Deixemos de lado o destrutivo peso do pecado da calúnia.


Uma palavra sobre calúnia e situações abusivas

Há momentos em que é necessário e não calunioso discutir ou compartilhar informações que sejam prejudiciais para a reputação de uma pessoa. Lembre-se, a calúnia são informações prejudiciais falsas. Mas, por vezes, verdadeiros pecados de uma pessoa são de tal natureza que devem se tornar públicos por uma questão de justiça e de segurança individual. Aqui estão apenas alguns exemplos de cenários:
  • Comunicando a existência de pecado e abuso confirmado e documentado a pessoas apropriadas em posições de autoridade que podem fazer algo sobre isso.
  • Participar como uma pessoa adequada em autoridade espiritual, e em alguns casos civis, na investigação de tal relatório de algum comportamento pecaminoso, e talvez abusivo, com a intenção de confrontar essa pessoa ou limpar o seu bom nome.
  • Discretamente, e sem detalhes desnecessários, informando a outros sobre uma pessoa com comportamento pecaminoso ou abusivo confirmado, porque, sem esse conhecimento, alguém pode sofrer dano real.
  • Buscando conselho pastoral sobre como navegar em uma situação complexa e ambígua, fazendo tudo o que você pode fazer para proteger a reputação de uma pessoa de danos desnecessários.
As instruções de Jesus em Mateus 18.15-17 deve nos guiar em tais casos difíceis. E Jesus espera que nos comportemos prudentemente neles, sempre buscando preservar a reputação dos outros, tanto quanto possível, sabendo que fofocas e difamação são sempre tentações que esperam às nossas portas.

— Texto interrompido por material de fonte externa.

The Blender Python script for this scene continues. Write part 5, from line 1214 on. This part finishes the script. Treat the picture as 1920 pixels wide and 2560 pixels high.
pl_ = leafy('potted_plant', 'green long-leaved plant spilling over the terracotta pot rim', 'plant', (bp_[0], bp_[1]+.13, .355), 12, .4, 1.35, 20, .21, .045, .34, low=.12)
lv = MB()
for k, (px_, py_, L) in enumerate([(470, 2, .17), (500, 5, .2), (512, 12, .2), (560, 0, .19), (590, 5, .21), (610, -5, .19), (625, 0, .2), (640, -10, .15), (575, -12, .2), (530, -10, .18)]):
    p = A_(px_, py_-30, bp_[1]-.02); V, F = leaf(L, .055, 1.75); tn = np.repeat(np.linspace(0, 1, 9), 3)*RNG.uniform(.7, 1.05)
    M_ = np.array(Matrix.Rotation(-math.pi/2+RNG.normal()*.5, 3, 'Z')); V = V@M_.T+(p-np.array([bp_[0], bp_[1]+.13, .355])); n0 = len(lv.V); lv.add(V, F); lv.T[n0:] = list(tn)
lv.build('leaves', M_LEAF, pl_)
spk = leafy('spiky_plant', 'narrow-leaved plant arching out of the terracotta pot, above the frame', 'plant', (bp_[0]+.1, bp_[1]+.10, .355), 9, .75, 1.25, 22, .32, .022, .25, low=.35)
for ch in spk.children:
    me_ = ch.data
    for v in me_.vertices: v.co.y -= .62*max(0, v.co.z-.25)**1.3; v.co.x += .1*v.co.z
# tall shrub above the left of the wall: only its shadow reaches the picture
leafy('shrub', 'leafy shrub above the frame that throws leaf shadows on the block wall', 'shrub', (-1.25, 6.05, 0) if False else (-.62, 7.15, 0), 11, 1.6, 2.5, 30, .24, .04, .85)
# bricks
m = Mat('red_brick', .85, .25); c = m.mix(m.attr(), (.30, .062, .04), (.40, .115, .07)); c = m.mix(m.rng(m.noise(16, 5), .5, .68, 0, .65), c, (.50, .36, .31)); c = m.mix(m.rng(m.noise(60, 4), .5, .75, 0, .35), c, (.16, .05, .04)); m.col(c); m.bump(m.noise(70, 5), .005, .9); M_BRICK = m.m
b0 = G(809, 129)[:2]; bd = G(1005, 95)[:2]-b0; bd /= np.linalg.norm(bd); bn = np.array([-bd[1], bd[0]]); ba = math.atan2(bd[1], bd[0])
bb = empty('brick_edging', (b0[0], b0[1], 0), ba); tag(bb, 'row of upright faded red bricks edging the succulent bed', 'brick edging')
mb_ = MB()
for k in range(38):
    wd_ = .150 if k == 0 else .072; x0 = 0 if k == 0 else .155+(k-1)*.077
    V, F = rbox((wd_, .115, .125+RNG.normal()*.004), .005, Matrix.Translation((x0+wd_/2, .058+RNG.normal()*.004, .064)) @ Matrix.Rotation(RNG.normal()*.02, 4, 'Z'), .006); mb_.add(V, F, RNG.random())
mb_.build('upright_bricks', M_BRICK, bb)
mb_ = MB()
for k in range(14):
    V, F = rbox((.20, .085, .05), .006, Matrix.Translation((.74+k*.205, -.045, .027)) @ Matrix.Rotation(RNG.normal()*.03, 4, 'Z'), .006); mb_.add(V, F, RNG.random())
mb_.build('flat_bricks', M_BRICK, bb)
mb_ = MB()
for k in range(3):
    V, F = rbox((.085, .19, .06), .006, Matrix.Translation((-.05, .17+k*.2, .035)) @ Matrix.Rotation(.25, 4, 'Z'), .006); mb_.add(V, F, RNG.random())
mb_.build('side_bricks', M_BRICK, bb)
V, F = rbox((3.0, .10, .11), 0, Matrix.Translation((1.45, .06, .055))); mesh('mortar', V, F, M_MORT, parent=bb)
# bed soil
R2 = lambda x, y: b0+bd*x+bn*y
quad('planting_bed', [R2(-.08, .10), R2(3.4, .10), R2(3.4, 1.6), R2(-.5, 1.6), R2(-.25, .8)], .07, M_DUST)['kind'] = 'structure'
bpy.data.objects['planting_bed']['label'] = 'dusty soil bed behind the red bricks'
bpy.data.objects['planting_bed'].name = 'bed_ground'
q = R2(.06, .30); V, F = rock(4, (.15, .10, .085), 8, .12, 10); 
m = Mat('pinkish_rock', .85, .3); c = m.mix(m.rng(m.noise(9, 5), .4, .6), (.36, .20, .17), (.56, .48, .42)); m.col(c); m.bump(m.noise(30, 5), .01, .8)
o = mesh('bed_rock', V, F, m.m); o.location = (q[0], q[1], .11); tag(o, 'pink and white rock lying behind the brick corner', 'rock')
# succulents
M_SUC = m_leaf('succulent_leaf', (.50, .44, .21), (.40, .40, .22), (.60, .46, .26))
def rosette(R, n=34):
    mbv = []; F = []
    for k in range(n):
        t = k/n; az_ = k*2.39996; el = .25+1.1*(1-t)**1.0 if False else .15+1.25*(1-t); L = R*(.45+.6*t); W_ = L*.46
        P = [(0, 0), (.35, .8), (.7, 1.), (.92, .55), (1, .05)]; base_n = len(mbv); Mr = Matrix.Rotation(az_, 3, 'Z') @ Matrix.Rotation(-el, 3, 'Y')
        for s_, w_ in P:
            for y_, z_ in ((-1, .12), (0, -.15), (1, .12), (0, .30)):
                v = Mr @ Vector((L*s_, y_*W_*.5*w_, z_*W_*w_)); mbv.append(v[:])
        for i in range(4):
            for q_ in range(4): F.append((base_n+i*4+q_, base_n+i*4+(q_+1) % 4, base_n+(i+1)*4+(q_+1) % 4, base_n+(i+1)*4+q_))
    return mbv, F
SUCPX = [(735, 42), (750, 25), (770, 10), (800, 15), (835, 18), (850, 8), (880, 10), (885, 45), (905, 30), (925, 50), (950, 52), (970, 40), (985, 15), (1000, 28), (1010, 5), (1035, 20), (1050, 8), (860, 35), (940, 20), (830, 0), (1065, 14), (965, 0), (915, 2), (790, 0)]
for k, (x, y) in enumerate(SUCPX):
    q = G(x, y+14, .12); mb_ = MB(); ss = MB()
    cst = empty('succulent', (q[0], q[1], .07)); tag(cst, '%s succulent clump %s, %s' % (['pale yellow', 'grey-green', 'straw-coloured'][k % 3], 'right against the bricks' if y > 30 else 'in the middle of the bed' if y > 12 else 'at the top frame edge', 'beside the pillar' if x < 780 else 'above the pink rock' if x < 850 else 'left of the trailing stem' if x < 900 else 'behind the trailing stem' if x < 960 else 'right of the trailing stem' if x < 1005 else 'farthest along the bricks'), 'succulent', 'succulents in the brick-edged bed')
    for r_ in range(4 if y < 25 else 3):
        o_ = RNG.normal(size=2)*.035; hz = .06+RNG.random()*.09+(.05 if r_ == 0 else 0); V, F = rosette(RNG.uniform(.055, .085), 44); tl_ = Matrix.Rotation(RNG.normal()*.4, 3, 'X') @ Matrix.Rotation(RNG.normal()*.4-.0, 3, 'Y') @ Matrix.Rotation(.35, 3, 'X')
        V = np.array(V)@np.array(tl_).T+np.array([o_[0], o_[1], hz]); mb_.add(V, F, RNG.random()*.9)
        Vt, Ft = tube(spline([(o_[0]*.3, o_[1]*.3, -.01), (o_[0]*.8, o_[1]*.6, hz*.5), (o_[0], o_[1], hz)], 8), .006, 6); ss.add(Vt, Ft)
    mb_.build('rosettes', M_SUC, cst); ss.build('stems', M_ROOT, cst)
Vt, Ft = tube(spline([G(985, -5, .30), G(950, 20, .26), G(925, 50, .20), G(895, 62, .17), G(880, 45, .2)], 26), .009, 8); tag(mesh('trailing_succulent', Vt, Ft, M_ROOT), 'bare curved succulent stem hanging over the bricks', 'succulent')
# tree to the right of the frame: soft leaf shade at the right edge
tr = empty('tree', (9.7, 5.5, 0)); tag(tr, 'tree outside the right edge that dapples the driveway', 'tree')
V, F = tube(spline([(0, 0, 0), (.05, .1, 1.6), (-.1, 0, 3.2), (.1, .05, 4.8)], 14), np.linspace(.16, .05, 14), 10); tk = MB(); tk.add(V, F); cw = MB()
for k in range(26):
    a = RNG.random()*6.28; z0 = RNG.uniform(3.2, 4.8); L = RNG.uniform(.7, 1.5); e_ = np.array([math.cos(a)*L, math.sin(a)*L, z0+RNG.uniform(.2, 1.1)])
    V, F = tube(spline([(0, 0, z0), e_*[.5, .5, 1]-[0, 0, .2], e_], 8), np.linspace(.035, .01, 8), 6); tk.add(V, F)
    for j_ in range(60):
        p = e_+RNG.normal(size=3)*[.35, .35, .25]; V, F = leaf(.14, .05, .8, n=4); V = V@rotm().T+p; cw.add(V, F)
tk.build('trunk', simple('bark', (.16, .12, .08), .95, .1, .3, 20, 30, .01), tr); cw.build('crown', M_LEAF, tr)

Em uma era de mídia social, que não consegue restringir a divulgação de informações como as eras passadas, sejamos ainda mais lentos para postar ("tardio para falar" — Tiago 1.19) análises, especulações e comentários potencialmente caluniadores sobre outras pessoas ou grupos de pessoas, mesmo que a calúnia seja feita abertamente na nossa cultura saturada de calúnia. Todas as sérias advertências bíblicas sobre calúnia ainda se aplicam, o que deve fazer todos nós, especialmente aqueles de nós com "plataformas", tremer.